Here, again, our concept of i.q. provides an easy explanation. Suppose
-and this is realistic - a farmer has a choice between two different
intensities of land use, A and B. A yields slightly less net rent per
acre, but at a low i.q. of .50. Shifting to B means higher net rent, but
at the cost of a much higher i.q. of .85. He might very well prefer A.
High i.q.s are uncomfortable and risky: a slight fall in price and one
is wiped out; a strike or labor shortage can be disastrous; bad weather
is murder. Or the farmer may have taken too seriously the bad advice of
certain public servants who advise us to maximize benefit-cost ratios on
public works - that being comparable to minimizing the i.q. The low i.q.
enterprise-barley or onions, for example - yields much less than the
high, but it yields a safe, steady return each year without acute
management problems and with plenty of slack to cover mistakes and
contingencies.
Now suppose we support prices 15 per cent, above their former level.
The .85 i.q. enterprise now nets twice as much as formerly, the .50 i.q.
enterprise only 1.3 times as much. That tends to overcome the land
owner's natural aversion to risk and worry and entices him to lay out
more for non-land inputs. Leverage! How little we have appreciated its
latent power to multiply yields. Give the farmer a place to stand, and
he can lift the world.
A recent Iowa study of corn yields concludes that Iowa alone could
supply the nation's output of feed grain if only all farmers improved
their practices to the standard currently observed by the most advanced
managers.

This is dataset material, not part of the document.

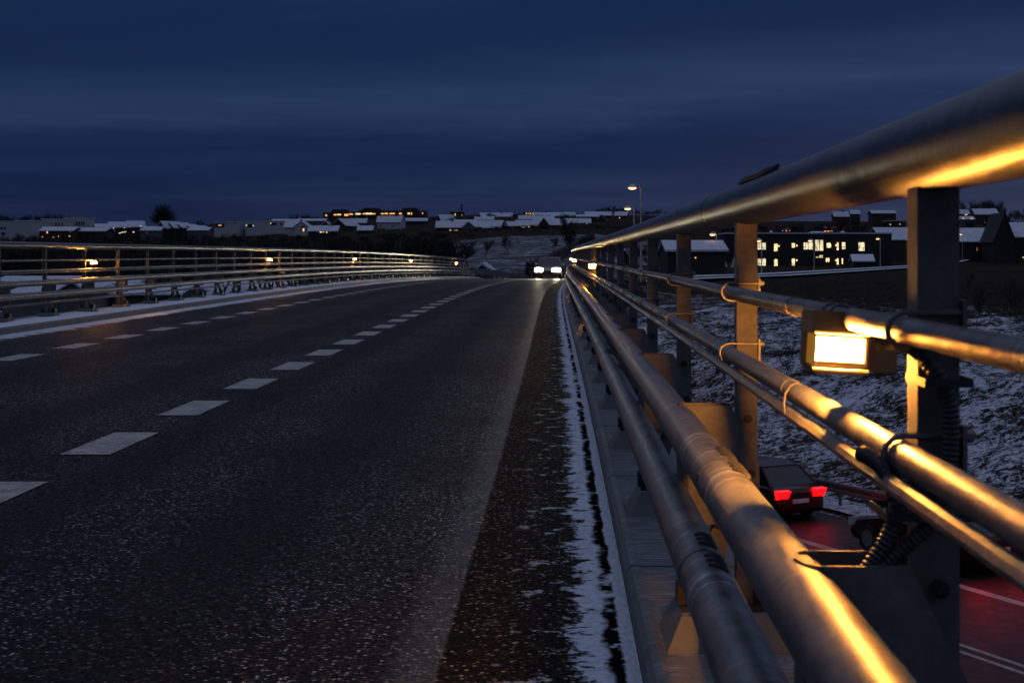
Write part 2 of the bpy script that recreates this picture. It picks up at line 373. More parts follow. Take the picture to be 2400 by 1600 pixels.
# ------------------------------------------------------------------ sky
def build_world():
    w=bpy.data.worlds.new('World'); scene.world=w; w.use_nodes=True; t=w.node_tree; N=t.nodes; L=t.links
    bg=N['Background']
    tc=N.new('ShaderNodeTexCoord'); sx=N.new('ShaderNodeSeparateXYZ'); L.new(tc.outputs['Generated'],sx.inputs[0])
    def mth(op,a,b=None):
        x=N.new('ShaderNodeMath'); x.operation=op
        for i,v in enumerate((a,b)):
            if v is None: continue
            if isinstance(v,(int,float)): x.inputs[i].default_value=v
            else: L.new(v,x.inputs[i])
        return x.outputs[0]
    z=sx.outputs['Z']
    rp=N.new('ShaderNodeValToRGB'); L.new(mth('MAXIMUM',z,0.0),rp.inputs['Fac'])
    st=[(0,(.0135,.0220,.058)),(.035,(.0120,.0218,.063)),(.07,(.0102,.0228,.070)),(.12,(.0100,.0242,.075)),(.18,(.0094,.0240,.076)),(.32,(.050,.078,.150)),(.6,(.150,.190,.315)),(1,(.175,.218,.36))]
    e=rp.color_ramp.elements
    while len(e)<len(st): e.new(.5)
    for q,(p,c) in zip(e,st): q.position=p; q.color=(*c,1)
    # long flat cloud bands: stretched sideways, following a high cloud deck
    cb=N.new('ShaderNodeCombineXYZ')
    zz=mth('ADD',mth('MAXIMUM',z,0.0),.045)
    L.new(mth('DIVIDE',sx.outputs['X'],zz),cb.inputs[0]); L.new(mth('DIVIDE',sx.outputs['Y'],zz),cb.inputs[1])
    mp=N.new('ShaderNodeMapping'); mp.inputs['Scale'].default_value=(.24,.44,1); mp.inputs['Location'].default_value=(3.1,1.75,0); mp.inputs['Rotation'].default_value=(0,0,R(6)); L.new(cb.outputs[0],mp.inputs['Vector'])
    n=N.new('ShaderNodeTexNoise'); n.inputs['Scale'].default_value=1.0; n.inputs['Detail'].default_value=7; n.inputs['Roughness'].default_value=.55; n.inputs['Distortion'].default_value=.35; L.new(mp.outputs[0],n.inputs['Vector'])
    cr=N.new('ShaderNodeValToRGB'); L.new(n.outputs['Fac'],cr.inputs['Fac'])
    st=[(.32,(.80,.84,.88)),(.47,(.97,.98,.99)),(.56,(1.18,1.14,1.08)),(.70,(1.55,1.40,1.25))]
    e=cr.color_ramp.elements
    while len(e)<len(st): e.new(.5)
    for q,(p,c) in zip(e,st): q.position=p; q.color=(*c,1)
    mx=N.new('ShaderNodeMix'); mx.data_type='RGBA'; mx.blend_type='MULTIPLY'; mx.inputs['Factor'].default_value=1
    L.new(rp.outputs['Color'],mx.inputs[6]); L.new(cr.outputs['Color'],mx.inputs[7])
    # broad cloud banks at their own heights, edges wandering with a slow noise
    n2=N.new('ShaderNodeTexNoise'); n2.inputs['Scale'].default_value=2.6; n2.inputs['Detail'].default_value=5; n2.inputs['Roughness'].default_value=.6
    mp2=N.new('ShaderNodeMapping'); mp2.inputs['Scale'].default_value=(1.2,1.2,7); L.new(tc.outputs['Generated'],mp2.inputs['Vector']); L.new(mp2.outputs[0],n2.inputs['Vector'])
    zb=mth('ADD',mth('SUBTRACT',z,mth('MULTIPLY',sx.outputs['X'],.055)),mth('MULTIPLY',mth('SUBTRACT',n2.outputs['Fac'],.5),.075))
    br=N.new('ShaderNodeValToRGB'); L.new(mth('MULTIPLY',zb,4.0),br.inputs['Fac'])
    st=[(0,(1.0,1.0,1.0)),(.16,(1.12,1.08,1.04)),(.25,(.82,.84,.92)),(.36,(.80,.84,.94)),(.44,(1.58,1.40,1.24)),(.52,(1.45,1.32,1.18)),(.60,(.95,.97,1.0)),(.70,(.92,.95,1.0)),(.80,(1.35,1.22,1.12)),(1,(1.1,1.05,1.03))]
    e=br.color_ramp.elements
    while len(e)<len(st): e.new(.5)
    for q,(p,c) in zip(e,st): q.position=p; q.color=(*c,1)
    mb=N.new('ShaderNodeMix'); mb.data_type='RGBA'; mb.blend_type='MULTIPLY'; mb.inputs['Factor'].default_value=1
    L.new(mx.outputs[2],mb.inputs[6]); L.new(br.outputs['Color'],mb.inputs[7]); mx=mb
    # faint warm city glow low in the sky to the east
    gl=mth('MULTIPLY',mth('MAXIMUM',mth('SUBTRACT',sx.outputs['X'],-.02),0.0),mth('MAXIMUM',mth('SUBTRACT',1.0,mth('MULTIPLY',z,5.5)),0.0))
    ad=N.new('ShaderNodeMix'); ad.data_type='RGBA'; ad.blend_type='ADD'; L.new(mth('MULTIPLY',gl,.8),ad.inputs['Factor']); ad.inputs[7].default_value=(.075,.062,.060,1)
    L.new(mx.outputs[2],ad.inputs[6]); L.new(ad.outputs[2],bg.inputs['Color']); bg.inputs['Strength'].default_value=1.0
build_world()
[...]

It is not likely the other states will soon give her the
chance to prove it; but it gives a notion what giants in the earth we
stir when we pry open the gap between prices and costs.

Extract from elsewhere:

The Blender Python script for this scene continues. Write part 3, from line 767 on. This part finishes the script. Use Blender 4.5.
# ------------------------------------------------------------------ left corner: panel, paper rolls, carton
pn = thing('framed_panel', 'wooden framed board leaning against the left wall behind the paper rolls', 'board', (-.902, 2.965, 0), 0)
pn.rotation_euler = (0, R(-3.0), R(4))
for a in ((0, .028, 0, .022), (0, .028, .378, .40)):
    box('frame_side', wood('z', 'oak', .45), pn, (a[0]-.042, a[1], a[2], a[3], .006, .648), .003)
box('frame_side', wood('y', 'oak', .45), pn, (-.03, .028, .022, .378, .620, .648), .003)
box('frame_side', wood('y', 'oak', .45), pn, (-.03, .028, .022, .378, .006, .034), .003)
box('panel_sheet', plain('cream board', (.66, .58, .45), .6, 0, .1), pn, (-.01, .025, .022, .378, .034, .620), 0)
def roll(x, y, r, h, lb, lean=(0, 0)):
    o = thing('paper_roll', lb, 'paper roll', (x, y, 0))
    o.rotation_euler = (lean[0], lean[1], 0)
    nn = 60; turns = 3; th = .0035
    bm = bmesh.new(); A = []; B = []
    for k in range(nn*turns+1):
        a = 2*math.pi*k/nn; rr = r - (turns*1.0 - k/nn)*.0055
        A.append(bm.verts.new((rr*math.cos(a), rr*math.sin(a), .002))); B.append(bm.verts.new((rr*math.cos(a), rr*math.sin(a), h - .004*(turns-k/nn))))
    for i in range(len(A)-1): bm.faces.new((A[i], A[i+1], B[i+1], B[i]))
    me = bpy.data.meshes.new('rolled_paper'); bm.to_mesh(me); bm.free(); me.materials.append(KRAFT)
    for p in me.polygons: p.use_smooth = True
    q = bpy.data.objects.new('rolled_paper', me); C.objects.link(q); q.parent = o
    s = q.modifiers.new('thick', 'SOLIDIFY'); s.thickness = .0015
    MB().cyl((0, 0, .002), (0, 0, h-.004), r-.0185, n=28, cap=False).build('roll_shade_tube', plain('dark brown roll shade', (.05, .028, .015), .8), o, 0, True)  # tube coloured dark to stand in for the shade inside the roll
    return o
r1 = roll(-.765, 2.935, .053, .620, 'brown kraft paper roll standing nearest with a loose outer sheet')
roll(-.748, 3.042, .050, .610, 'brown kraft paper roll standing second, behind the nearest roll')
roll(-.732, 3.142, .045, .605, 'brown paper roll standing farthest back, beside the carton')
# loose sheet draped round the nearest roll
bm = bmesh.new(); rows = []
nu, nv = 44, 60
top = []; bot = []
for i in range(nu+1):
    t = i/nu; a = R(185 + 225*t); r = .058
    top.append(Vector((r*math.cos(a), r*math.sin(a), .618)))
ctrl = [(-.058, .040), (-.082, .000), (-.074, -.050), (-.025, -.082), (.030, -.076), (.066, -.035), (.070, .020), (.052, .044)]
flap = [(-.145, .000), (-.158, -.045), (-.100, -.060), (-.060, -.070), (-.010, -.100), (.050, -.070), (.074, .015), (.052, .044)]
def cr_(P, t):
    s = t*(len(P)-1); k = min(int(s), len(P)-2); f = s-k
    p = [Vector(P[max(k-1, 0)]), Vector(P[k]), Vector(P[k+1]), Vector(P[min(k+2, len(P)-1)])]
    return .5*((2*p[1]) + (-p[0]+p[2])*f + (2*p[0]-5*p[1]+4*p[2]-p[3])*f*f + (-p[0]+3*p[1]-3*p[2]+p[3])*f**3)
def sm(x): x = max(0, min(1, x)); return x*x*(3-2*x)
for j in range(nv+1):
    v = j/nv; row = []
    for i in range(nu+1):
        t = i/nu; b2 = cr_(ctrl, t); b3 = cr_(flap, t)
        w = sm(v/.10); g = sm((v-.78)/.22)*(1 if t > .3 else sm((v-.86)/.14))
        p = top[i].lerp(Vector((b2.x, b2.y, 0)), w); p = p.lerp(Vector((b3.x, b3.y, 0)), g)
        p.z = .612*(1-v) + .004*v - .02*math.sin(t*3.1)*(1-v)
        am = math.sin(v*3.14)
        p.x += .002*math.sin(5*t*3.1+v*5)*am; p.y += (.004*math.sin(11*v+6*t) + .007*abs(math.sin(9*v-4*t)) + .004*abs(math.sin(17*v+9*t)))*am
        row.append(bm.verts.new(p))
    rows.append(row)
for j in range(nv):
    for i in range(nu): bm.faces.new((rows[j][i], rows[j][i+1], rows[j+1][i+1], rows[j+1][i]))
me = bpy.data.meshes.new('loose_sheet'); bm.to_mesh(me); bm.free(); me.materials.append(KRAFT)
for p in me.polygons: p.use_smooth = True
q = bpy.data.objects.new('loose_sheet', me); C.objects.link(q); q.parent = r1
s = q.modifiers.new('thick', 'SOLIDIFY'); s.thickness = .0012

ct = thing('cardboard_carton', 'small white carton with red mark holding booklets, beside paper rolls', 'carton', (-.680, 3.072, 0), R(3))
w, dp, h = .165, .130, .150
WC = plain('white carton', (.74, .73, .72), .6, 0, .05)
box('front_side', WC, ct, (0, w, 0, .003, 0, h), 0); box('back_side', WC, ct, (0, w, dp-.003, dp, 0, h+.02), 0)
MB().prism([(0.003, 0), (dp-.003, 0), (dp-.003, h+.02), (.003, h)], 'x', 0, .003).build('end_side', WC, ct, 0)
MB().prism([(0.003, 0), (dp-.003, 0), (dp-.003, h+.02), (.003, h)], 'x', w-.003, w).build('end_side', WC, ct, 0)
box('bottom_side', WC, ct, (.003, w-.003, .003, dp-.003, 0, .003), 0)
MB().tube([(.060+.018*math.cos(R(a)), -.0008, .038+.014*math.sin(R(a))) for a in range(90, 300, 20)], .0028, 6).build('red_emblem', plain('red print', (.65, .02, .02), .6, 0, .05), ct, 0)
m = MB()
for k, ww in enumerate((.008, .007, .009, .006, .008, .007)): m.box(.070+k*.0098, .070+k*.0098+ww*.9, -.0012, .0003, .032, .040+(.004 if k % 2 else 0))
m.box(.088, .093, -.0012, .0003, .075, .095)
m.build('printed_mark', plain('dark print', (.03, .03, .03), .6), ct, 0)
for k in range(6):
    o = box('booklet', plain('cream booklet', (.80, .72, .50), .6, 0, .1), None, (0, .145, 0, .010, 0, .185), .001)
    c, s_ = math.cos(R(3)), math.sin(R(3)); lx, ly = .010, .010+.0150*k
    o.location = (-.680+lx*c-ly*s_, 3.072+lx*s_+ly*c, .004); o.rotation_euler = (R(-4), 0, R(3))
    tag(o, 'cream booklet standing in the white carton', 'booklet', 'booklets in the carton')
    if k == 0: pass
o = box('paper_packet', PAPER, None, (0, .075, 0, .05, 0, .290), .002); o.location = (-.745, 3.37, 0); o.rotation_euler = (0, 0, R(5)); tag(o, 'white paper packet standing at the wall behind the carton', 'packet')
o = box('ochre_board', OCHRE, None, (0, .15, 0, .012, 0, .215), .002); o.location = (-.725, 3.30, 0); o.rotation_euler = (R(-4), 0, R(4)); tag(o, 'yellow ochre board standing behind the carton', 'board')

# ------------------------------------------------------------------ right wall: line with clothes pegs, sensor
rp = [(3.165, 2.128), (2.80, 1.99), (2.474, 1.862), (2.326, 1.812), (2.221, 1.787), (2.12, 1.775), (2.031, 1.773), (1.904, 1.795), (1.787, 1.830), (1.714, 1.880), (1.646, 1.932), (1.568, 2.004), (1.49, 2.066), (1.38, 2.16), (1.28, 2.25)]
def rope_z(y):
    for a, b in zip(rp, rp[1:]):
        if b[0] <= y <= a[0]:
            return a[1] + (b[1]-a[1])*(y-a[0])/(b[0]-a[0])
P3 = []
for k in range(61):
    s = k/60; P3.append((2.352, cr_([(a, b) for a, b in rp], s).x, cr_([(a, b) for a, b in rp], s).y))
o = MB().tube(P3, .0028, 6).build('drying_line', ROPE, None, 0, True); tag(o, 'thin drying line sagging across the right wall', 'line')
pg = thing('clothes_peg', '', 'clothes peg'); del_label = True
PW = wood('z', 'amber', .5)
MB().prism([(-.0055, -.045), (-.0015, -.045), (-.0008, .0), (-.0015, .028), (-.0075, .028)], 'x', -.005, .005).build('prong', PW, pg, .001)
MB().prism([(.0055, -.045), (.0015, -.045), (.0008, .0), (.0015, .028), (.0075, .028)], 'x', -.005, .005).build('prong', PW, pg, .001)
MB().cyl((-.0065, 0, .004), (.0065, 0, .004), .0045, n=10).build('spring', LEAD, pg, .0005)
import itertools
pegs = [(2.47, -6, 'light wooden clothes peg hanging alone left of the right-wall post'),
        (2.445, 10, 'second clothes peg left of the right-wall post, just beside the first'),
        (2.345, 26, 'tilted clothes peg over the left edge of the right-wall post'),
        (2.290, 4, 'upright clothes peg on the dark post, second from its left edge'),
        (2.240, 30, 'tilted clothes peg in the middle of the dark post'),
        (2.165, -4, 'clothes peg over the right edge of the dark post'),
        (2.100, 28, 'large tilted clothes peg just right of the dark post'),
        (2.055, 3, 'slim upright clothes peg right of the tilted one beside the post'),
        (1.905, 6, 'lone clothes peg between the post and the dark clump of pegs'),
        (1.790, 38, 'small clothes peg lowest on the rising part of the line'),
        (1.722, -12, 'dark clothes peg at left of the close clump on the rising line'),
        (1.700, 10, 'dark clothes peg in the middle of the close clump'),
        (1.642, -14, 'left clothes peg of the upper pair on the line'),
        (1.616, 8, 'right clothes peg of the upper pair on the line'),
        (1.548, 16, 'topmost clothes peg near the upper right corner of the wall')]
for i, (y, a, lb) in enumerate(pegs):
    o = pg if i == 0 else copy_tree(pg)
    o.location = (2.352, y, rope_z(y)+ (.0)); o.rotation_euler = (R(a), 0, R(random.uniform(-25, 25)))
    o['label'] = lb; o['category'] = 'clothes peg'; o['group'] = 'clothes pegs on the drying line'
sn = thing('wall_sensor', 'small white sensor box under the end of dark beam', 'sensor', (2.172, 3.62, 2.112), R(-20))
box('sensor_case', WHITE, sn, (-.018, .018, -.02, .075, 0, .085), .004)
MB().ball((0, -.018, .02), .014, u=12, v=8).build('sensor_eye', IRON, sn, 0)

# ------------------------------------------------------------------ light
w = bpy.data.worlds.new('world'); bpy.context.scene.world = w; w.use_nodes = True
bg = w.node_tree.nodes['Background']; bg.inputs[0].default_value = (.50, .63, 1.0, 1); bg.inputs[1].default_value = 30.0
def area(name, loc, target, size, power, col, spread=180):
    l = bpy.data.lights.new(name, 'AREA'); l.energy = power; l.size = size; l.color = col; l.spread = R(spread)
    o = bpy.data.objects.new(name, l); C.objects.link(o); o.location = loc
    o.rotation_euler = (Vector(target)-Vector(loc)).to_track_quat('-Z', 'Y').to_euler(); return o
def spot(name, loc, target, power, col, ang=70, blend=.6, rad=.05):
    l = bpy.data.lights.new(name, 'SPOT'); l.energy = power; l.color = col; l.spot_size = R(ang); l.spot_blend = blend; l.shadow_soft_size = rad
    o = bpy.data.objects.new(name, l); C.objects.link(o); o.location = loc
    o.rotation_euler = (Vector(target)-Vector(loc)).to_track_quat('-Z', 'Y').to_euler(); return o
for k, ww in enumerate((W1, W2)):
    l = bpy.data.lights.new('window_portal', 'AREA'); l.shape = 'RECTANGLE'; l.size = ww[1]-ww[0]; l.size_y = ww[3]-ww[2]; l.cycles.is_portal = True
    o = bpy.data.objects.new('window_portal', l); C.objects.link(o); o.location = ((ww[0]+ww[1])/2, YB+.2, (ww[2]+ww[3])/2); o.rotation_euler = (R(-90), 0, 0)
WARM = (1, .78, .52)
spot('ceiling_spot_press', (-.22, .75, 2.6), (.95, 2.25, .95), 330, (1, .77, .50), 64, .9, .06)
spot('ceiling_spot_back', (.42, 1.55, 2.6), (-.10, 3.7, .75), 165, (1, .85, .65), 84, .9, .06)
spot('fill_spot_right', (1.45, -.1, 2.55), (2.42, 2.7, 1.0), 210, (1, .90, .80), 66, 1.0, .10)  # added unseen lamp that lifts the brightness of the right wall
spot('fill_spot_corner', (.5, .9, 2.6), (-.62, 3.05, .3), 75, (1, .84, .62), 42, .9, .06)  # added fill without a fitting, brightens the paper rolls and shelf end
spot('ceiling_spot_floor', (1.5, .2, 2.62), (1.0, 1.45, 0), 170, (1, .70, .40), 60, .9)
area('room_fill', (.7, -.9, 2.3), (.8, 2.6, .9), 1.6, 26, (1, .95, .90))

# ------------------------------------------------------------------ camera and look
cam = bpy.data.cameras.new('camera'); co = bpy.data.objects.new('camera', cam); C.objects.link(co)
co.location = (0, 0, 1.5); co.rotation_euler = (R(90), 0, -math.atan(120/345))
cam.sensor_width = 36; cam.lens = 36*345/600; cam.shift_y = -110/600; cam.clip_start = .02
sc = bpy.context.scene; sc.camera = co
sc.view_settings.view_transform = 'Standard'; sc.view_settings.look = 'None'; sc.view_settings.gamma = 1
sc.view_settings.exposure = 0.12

In sum, the supply of farm land in the long run may be regarded as
quite elastic to price and the supply of farm products even more so
through substitution of non-land for land inputs, or intensification. It
may be, then, that the complex of farm programs is playing the same kind
of ironic trick on land owners as the Homstead Act we centennialized
three summers ago, and its associated subsidies to hasten rail
penetration of the heartland. The railroads, you recall, each worked to
raise land values near the routes, but in the aggregate brought in so
much land as virtually to destroy its unit value by the 1880s and 1890s,
bringing on Populism and Bryan. Is that what the omens now portend?